Per ascoltare invece di leggere:
Ci ha tenuti col fiato sospeso Jannik Sinner quando l’altro giorno durante gli ottavi di Australian Open Melbourne ha mostrato segni di uno strano malore che lo ha costretto a sospendere la gara. Ma è durata poco. La pausa, non la gara. Tremori e vertigini sono presto passati, oppure – è giusto chiederselo- il campione li ha vinti prima di vincere l’avversario, il danese Holger Rune.
Sì, perché come hanno notato tutti, lo stupefacente dell’episodio sta nel fatto che la gara è ripresa regolarmente e soprattutto che Sinner ha avuto la meglio.
“Sinner vince su Rune e su se stesso”, ha titolato qualcuno.
Ma che vuol dire “vincere”?
Secondo i filologi il verbo avrebbe qualche parentela con un altro verbo latino “vincire”, legare. Richiamo al fatto che nell’antichità i vincitori legavano in catene i vinti, rendendoli schiavi.
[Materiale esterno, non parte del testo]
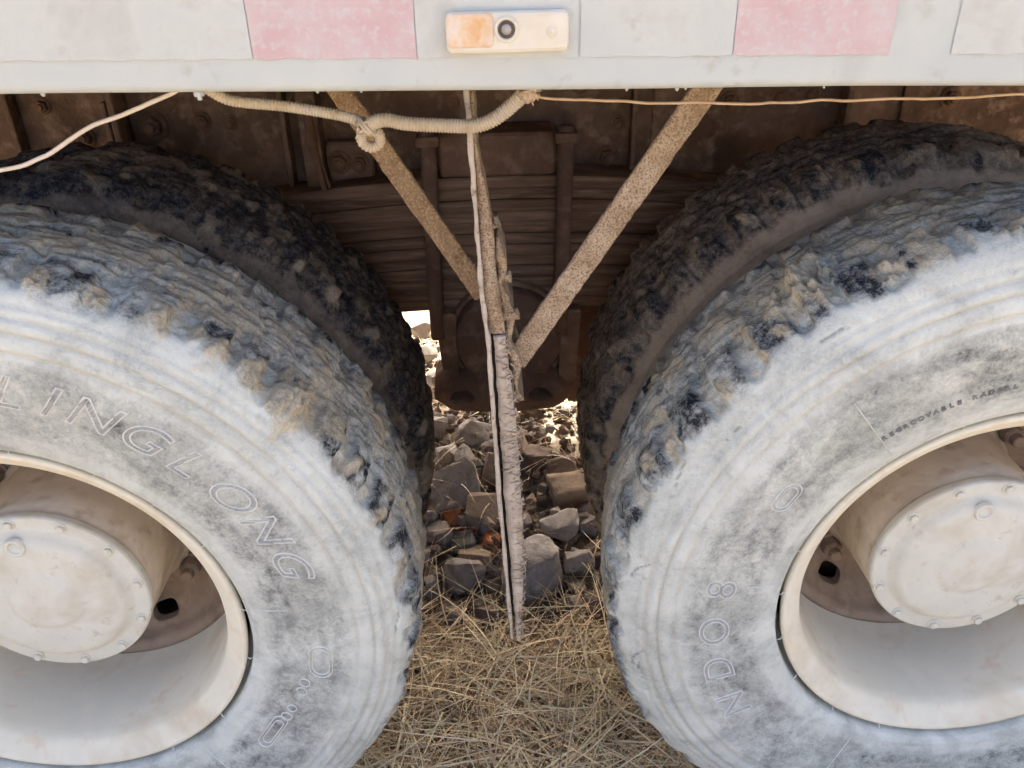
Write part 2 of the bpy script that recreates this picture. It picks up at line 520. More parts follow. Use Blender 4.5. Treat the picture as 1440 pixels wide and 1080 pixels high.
b = MB(); b.lathe([(-.000, .0055), (-.0016, .004), (-.0005, .0030), (-.0022, .0018), (-.0022, 0)], 14, (.0440, -.062, 1.2520)); b.build('screw', M['lamp_cream'], lamp, True)

# ---- small bolt and weld drips under the rail edge
b = MB(); b.tube([(-.2795, -.035, 1.214), (-.2795, -.035, 1.198)], .0022, 8); b.tube([(-.2795, -.035, 1.2055), (-.2795, -.035, 1.2015)], .0050, 6); b.build('rail_bolt', M['rail_paint'], rail)
for x, r in ((-.418, .0022), (-.17, .0016), (-.13, .0014), (.115, .0018), (.162, .002), (.17, .0014), (.03, .0014), (.3, .0012)):
    b = MB(); b.tube([(x, -.040, rz(x) + .003), (x, -.040, rz(x) - r * .6), (x + .0004, -.040, rz(x) - r * 1.4)], [r, r, r * .4], 7); b.build('paint_drip', M['rail_paint'], rail, True)

# ---- unseen deck and body above the wheels, built to keep the near side shaded
b = MB()
b.box(-2.6, 2.6, .021, 2.45, 1.375, 1.45); b.build('deck', M['deck'], truck, bevel=.006)
b = MB(); b.box(-2.6, 2.6, -.02, 2.45, 1.455, 1.60); b.build('body_side', M['rail_paint'], truck, bevel=.01)
for x in (-1.9, -1.05, .98, 1.9):
    b = MB(); b.box(x - .05, x + .05, .03, 2.4, 1.262, 1.373); b.build('cross_bearer', M['deck'], truck, bevel=.004)

# ---- chassis rails
def chassis_rail(y, s):
    b = MB()
    b.box(-2.6, 2.6, y, y + s * .008, .86, 1.14)
    b.box(-2.6, 2.6, y + s * .0085, y + s * .08, 1.132, 1.1399)
    b.box(-2.6, 2.6, y + s * .0085, y + s * .08, .8601, .868)
    return b.build('chassis_rail', M['chassis'], truck)


cr = chassis_rail(.78, 1)
chassis_rail(1.64, -1)
b = MB(); b.box(-2.6, 2.6, .775, .86, 1.1402, 1.262); b.build('subframe', M['deck'], truck, bevel=.003)
b = MB(); b.box(-2.6, 2.6, 1.56, 1.645, 1.1402, 1.262); b.build('subframe', M['deck'], truck, bevel=.003)
for x in (-1.3, 0, 1.3):
    b = MB(); b.box(x - .06, x + .06, .79, 1.63, .90, 1.10); b.build('cross_member', M['brown_metal'], truck, bevel=.01)
# plates and gussets on the near rail
for (x0, x1, z0, z1, t_) in ((-.885, -.70, .92, 1.13, .007), (-.685, -.405, .885, 1.13, .010), (.30, .62, .88, 1.13, .008), (.78, 1.2, .9, 1.13, .008)):
    b = MB(); b.box(x0, x1, .78 - t_, .7795, z0, z1); b.build('side_plate', M['chassis'], cr, bevel=.003)
for (x, y0, z0, z1, wd) in ((-.893, .745, .90, 1.14, .010), (-.694, .72, .93, 1.08, .012), (-.715, .735, .93, 1.06, .010), (-.395, .74, .87, 1.14, .010), (-.345, .725, .88, 1.11, .035), (.262, .745, .88, 1.10, .010), (.665, .74, .90, 1.14, .012)):
    b = MB(); b.box(x - wd / 2, x + wd / 2, y0, .7795, z0, z1); b.build('gusset', M['chassis'], cr, bevel=.003)
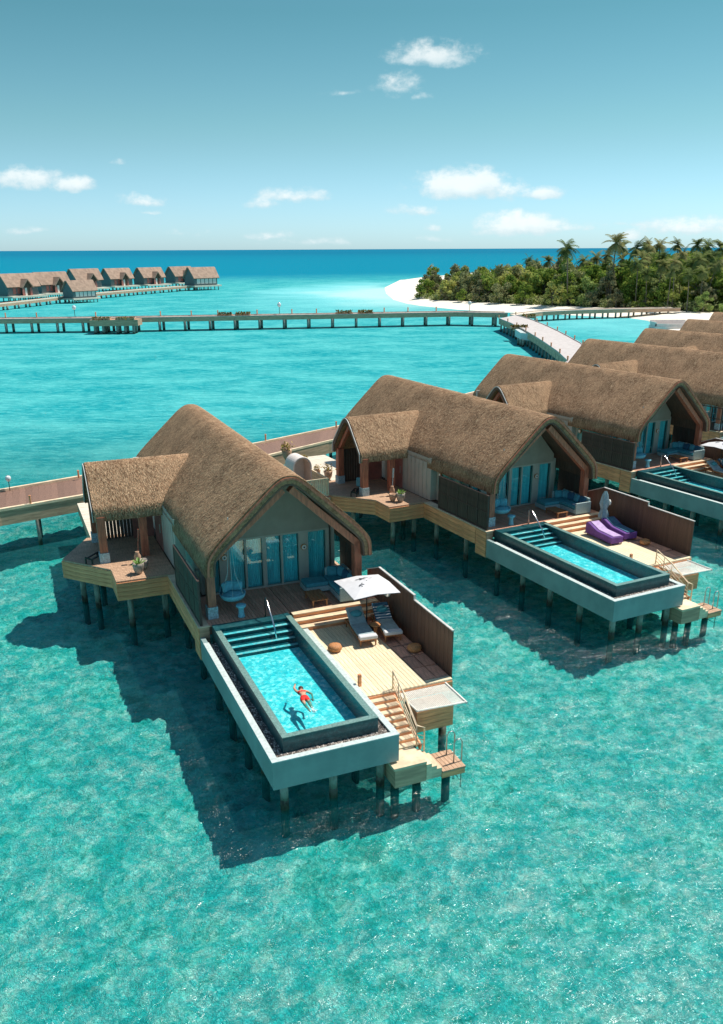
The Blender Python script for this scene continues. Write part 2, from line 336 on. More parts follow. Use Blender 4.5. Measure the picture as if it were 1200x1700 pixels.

Sinner non ha certo “legato” in alcun modo il suo avversario, però ha …schiavizzato il suo malore. Ammesso che i sintomi non siano dileguati di per sé, sia che siano stati provocati dal caldo o da un attacco di panico come sostiene qualcuno o da qualche causa neurologica ancora da accertare, Sinner è riuscito a mettere al suo servizio il male a fin di bene.
Solitamente si guarda ai grandi campioni dello sport come esempi di tenacia, disciplina, resistenza, carattere, coraggio, determinazione, energia, padronanza sul proprio corpo, lealtà verso l’avversario. Quello che a volte sfugge è che il campione è spesso in sfida principalmente con se stesso.
E’ lecito chiedersi che cosa motiva questa sfida. Che cosa c’è nel campione, oltre al piacere di correre dietro a un pallone, di saltare fino a otto metri in lunghezza, di nuotare, di far rimbalzare avanti e indietro una pallina con una racchetta etc.
C’è l’orgoglio di raggiungere un obiettivo, certamente.
E ancora: dietro questo orgoglio che cosa c’è?
Solo narcisismo? Il desiderio di oltrepassare un record, di salire su un podio, di conquistare una medaglia, di passare alla storia dello sport?
Tutta qui la benzina che fa compiere imprese commoventi e straordinarie?
No: dietro, oppure in fondo a imprese come queste ci dev’essere ben altro. E ogni campione ha la sua storia, il suo “altro”. Bisogno di riscatto sociale, mantenimento di una promessa rivolta a qualcuno, senso di appartenenza a una società, a una squadra, a una nazione…
Si vince per se stessi, certamente. Ma anche per altri, per altro. In nome di altri, di altro.
Quello che arriva sul podio non è mai da solo. Accidentalmente lo è, e gli applausi e gli onori sono tutti per lui. Ma nella sostanza, c’è un prima e c’è un dopo di ogni vittoria. Un prima che non è solo allenamento fisico e un dopo che non è solo ammirazione.
Nel caso dell’ultima vittoria di Sinner sull’avversario e su se stesso, c’è la gratitudine di tanti come noi che nelle difficoltà non vedono solo le difficoltà ma occasioni preziose.
Eccola la benzina di ogni successo: la consapevolezza dei nostri limiti.
Il narcisismo non c’entra. Da quando siamo su questo pianeta, noi umani non abbiamo fatto altro che trasformare i problemi in soluzioni.
Solo che, dall’età della pietra in poi, le soluzioni le troviamo tutti, più o meno. Solo i campioni sanno ribaltare i problemi e capovolgere i punti di vista.
Grazie dunque a Jannik Sinner non tanto e non solo per vincere le gare, quanto per averci mostrato causalmente – che cosa c’è dietro ogni vittoria.